» **Exercise aim**
Copy out the listing that follows, exactly, without its pictures.

────

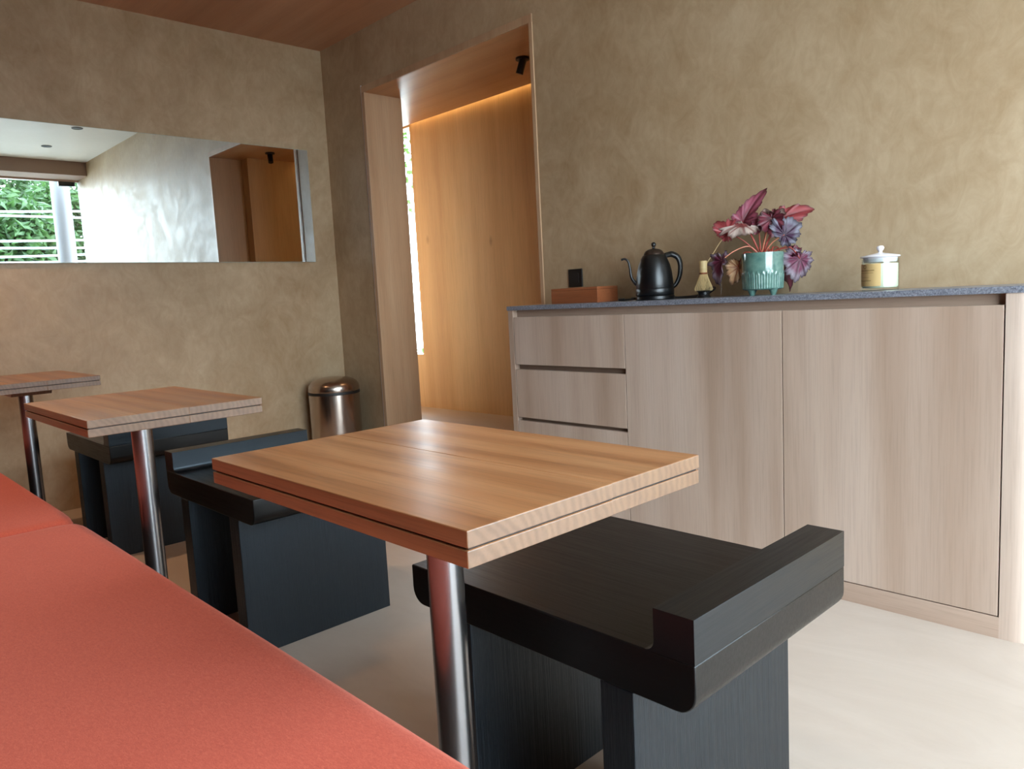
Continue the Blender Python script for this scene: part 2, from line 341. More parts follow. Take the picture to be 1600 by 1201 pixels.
# doorway lining
dr = struct(bpy.data.objects.new('door_1', None)); COL.objects.link(dr)
link('left_jamb', bx(XDL, XJ, -0.006, TJ, 0, ZH), M['jamb'], dr, bevel=0.0015)
link('right_jamb', bx(XJR, XDR, -0.006, TJ, 0, ZH), M['jamb'], dr, bevel=0.0015)
link('head_trim', bx(XDL, XDR, -0.006, TJ, ZH, ZD), M['jamb'], dr, bevel=0.0015)
struct(link('trim_2', bx(XDL-0.006, XDL, -0.004, 0.02, 0, ZD+0.006), M['whitecer']))
# passage
b = bx(XDL+0.001, XDR-0.001, 0.004, 0.03, ZH-0.0, ZH+0.002)
struct(link('ceiling_passage', bx(-1.3, 1.699, TJ, DP-0.045, ZH, ZH+0.06), M['soffit']))
b.free()
struct(link('ceiling_passage_lining', bx(XJ, XJR, 0.0, TJ, ZH-0.001, ZH), M['soffit']))
XW = -0.128
b = bx(XW, 1.9, DP, DP+0.08, ZP, 2.5); box(b, -1.06, XW, DP, DP+0.08, ZP, 0.578); box(b, -1.3, -1.06, DP, DP+0.08, ZP, 2.5); box(b, -1.06, XW, DP, DP+0.08, ZH+0.002, 2.5)
struct(link('wall_passage', b, M['panel']))
struct(link('wall_passage_end', bx(-1.35, -1.3, 0.2, 0.9, ZP, 2.5), M['panel']))
struct(link('wall_passage_side', bx(1.70, 1.86, TJ+0.001, DP, ZP, 2.5), M['panel']))
struct(link('ceiling_cove', bx(-1.3, 1.699, TJ, DP+0.1, 2.46, 2.5), M['white']))
b = bx(-1.3, 0.0, TJ-0.03, TJ-0.012, ZP, 2.5)
struct(link('wall_passage_front', b, M['jamb']))
wn2 = struct(bpy.data.objects.new('window_2', None)); COL.objects.link(wn2)
link('pane', bx(-1.06, XW, DP+0.04, DP+0.046, 0.578, ZH), M['pane'], wn2)
led = thing('led_strip', 'warm glowing light strip hidden in the ceiling gap along the passage panelling', 'light strip', (0, DP, ZH))
link('diffuser', bx(XW+0.02, 1.69, -0.034, -0.012, 0.026, 0.034), M['led'], led)
link('channel', bx(XW+0.02, 1.69, -0.044, -0.0365, 0.0605, 0.075), M['whitecer'], led)

# ------------------------------------------------------------------ mirror
mo = thing('wall_mirror', 'long frameless horizontal mirror fixed on the left plaster wall', 'mirror', (0, 0, 0))
link('mirror_face', bx(0.0165, 0.0175, -2.35, -0.1555, 1.2395, 1.9115), M['mirror'], mo)
link('glass_edge', bx(0.0, 0.0165, -2.351, -0.1542, 1.2382, 1.913), M['glass_edge'], mo)

# ------------------------------------------------------------------ tables
TW, TL, TT, ZT = 0.60, 0.4064, 0.0384, 0.7315
def make_table():
    t = thing('cafe_table', '', 'table', (0, 0, 0), group='wooden tables along the bench')
    for nm, z0, z1, d in (('table_top', ZT-0.0180, ZT, 0.0), ('lower_leaf', ZT-TT, ZT-0.0204, 0.001)):
        bm = bx(d, TW-d, 0, 0.222, z0, z1); box(bm, d+0.0012, TW-d-0.0012, 0.2222, TL, z0, z1)
        link(nm, bm, M['table'], t, bevel=0.0012)
    link('hinge_board', bx(0.004, TW-0.004, 0.004, TL-0.004, ZT-0.0204, ZT-0.0180), M['rubber'], t)
    pts = [(TW/2-0.13, ZT-TT), (TW/2+0.13, ZT-TT), (TW/2+0.115, ZT-TT-0.026), (TW/2-0.115, ZT-TT-0.026)]
    link('support_block', prism(pts, TL/2-0.07, TL/2+0.07), M['table'], t, bevel=0.001)
    bm = lathe([(0, 0.0), (0.0262, 0.0), (0.0262, ZT-TT-0.026), (0, ZT-TT-0.026)], 48, c=(TW/2, TL/2))
    link('pole', bm, M['pole'], t, smooth=True)
    link('base_plate', lathe([(0, 0), (0.16, 0), (0.16, 0.006), (0.155, 0.009), (0.0263, 0.009)], 64, c=(TW/2, TL/2)), M['pole'], t, smooth=True)
    return t
T0 = make_table(); tabs = [T0, copy_tree(T0), copy_tree(T0)]
for t, (x, y), lab in zip(tabs, ((3.1394, -2.1434), (1.8502, -2.1360), (0.4020, -2.1151)),
        ('nearest wooden table, largest in view, its double-board top on a steel pole',
         'middle wooden table on a steel pole, above the middle of three black stools',
         'farthest wooden table, cut off by the left edge of the picture, below the mirror')):
    t.location = (x, y, 0); t['label'] = lab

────

» **Correct answer**
Continue the Blender Python script for this scene: part 2, from line 341. More parts follow. Take the picture to be 1600 by 1201 pixels.
# doorway lining
dr = struct(bpy.data.objects.new('door_1', None)); COL.objects.link(dr)
link('left_jamb', bx(XDL, XJ, -0.006, TJ, 0, ZH), M['jamb'], dr, bevel=0.0015)
link('right_jamb', bx(XJR, XDR, -0.006, TJ, 0, ZH), M['jamb'], dr, bevel=0.0015)
link('head_trim', bx(XDL, XDR, -0.006, TJ, ZH, ZD), M['jamb'], dr, bevel=0.0015)
struct(link('trim_2', bx(XDL-0.006, XDL, -0.004, 0.02, 0, ZD+0.006), M['whitecer']))
# passage
b = bx(XDL+0.001, XDR-0.001, 0.004, 0.03, ZH-0.0, ZH+0.002)
struct(link('ceiling_passage', bx(-1.3, 1.699, TJ, DP-0.045, ZH, ZH+0.06), M['soffit']))
b.free()
struct(link('ceiling_passage_lining', bx(XJ, XJR, 0.0, TJ, ZH-0.001, ZH), M['soffit']))
XW = -0.128
b = bx(XW, 1.9, DP, DP+0.08, ZP, 2.5); box(b, -1.06, XW, DP, DP+0.08, ZP, 0.578); box(b, -1.3, -1.06, DP, DP+0.08, ZP, 2.5); box(b, -1.06, XW, DP, DP+0.08, ZH+0.002, 2.5)
struct(link('wall_passage', b, M['panel']))
struct(link('wall_passage_end', bx(-1.35, -1.3, 0.2, 0.9, ZP, 2.5), M['panel']))
struct(link('wall_passage_side', bx(1.70, 1.86, TJ+0.001, DP, ZP, 2.5), M['panel']))
struct(link('ceiling_cove', bx(-1.3, 1.699, TJ, DP+0.1, 2.46, 2.5), M['white']))
b = bx(-1.3, 0.0, TJ-0.03, TJ-0.012, ZP, 2.5)
struct(link('wall_passage_front', b, M['jamb']))
wn2 = struct(bpy.data.objects.new('window_2', None)); COL.objects.link(wn2)
link('pane', bx(-1.06, XW, DP+0.04, DP+0.046, 0.578, ZH), M['pane'], wn2)
led = thing('led_strip', 'warm glowing light strip hidden in the ceiling gap along the passage panelling', 'light strip', (0, DP, ZH))
link('diffuser', bx(XW+0.02, 1.69, -0.034, -0.012, 0.026, 0.034), M['led'], led)
link('channel', bx(XW+0.02, 1.69, -0.044, -0.0365, 0.0605, 0.075), M['whitecer'], led)

# ------------------------------------------------------------------ mirror
mo = thing('wall_mirror', 'long frameless horizontal mirror fixed on the left plaster wall', 'mirror', (0, 0, 0))
link('mirror_face', bx(0.0165, 0.0175, -2.35, -0.1555, 1.2395, 1.9115), M['mirror'], mo)
link('glass_edge', bx(0.0, 0.0165, -2.351, -0.1542, 1.2382, 1.913), M['glass_edge'], mo)

# ------------------------------------------------------------------ tables
TW, TL, TT, ZT = 0.60, 0.4064, 0.0384, 0.7315
def make_table():
    t = thing('cafe_table', '', 'table', (0, 0, 0), group='wooden tables along the bench')
    for nm, z0, z1, d in (('table_top', ZT-0.0180, ZT, 0.0), ('lower_leaf', ZT-TT, ZT-0.0204, 0.001)):
        bm = bx(d, TW-d, 0, 0.222, z0, z1); box(bm, d+0.0012, TW-d-0.0012, 0.2222, TL, z0, z1)
        link(nm, bm, M['table'], t, bevel=0.0012)
    link('hinge_board', bx(0.004, TW-0.004, 0.004, TL-0.004, ZT-0.0204, ZT-0.0180), M['rubber'], t)
    pts = [(TW/2-0.13, ZT-TT), (TW/2+0.13, ZT-TT), (TW/2+0.115, ZT-TT-0.026), (TW/2-0.115, ZT-TT-0.026)]
    link('support_block', prism(pts, TL/2-0.07, TL/2+0.07), M['table'], t, bevel=0.001)
    bm = lathe([(0, 0.0), (0.0262, 0.0), (0.0262, ZT-TT-0.026), (0, ZT-TT-0.026)], 48, c=(TW/2, TL/2))
    link('pole', bm, M['pole'], t, smooth=True)
    link('base_plate', lathe([(0, 0), (0.16, 0), (0.16, 0.006), (0.155, 0.009), (0.0263, 0.009)], 64, c=(TW/2, TL/2)), M['pole'], t, smooth=True)
    return t
T0 = make_table(); tabs = [T0, copy_tree(T0), copy_tree(T0)]
for t, (x, y), lab in zip(tabs, ((3.1394, -2.1434), (1.8502, -2.1360), (0.4020, -2.1151)),
        ('nearest wooden table, largest in view, its double-board top on a steel pole',
         'middle wooden table on a steel pole, above the middle of three black stools',
         'farthest wooden table, cut off by the left edge of the picture, below the mirror')):
    t.location = (x, y, 0); t['label'] = lab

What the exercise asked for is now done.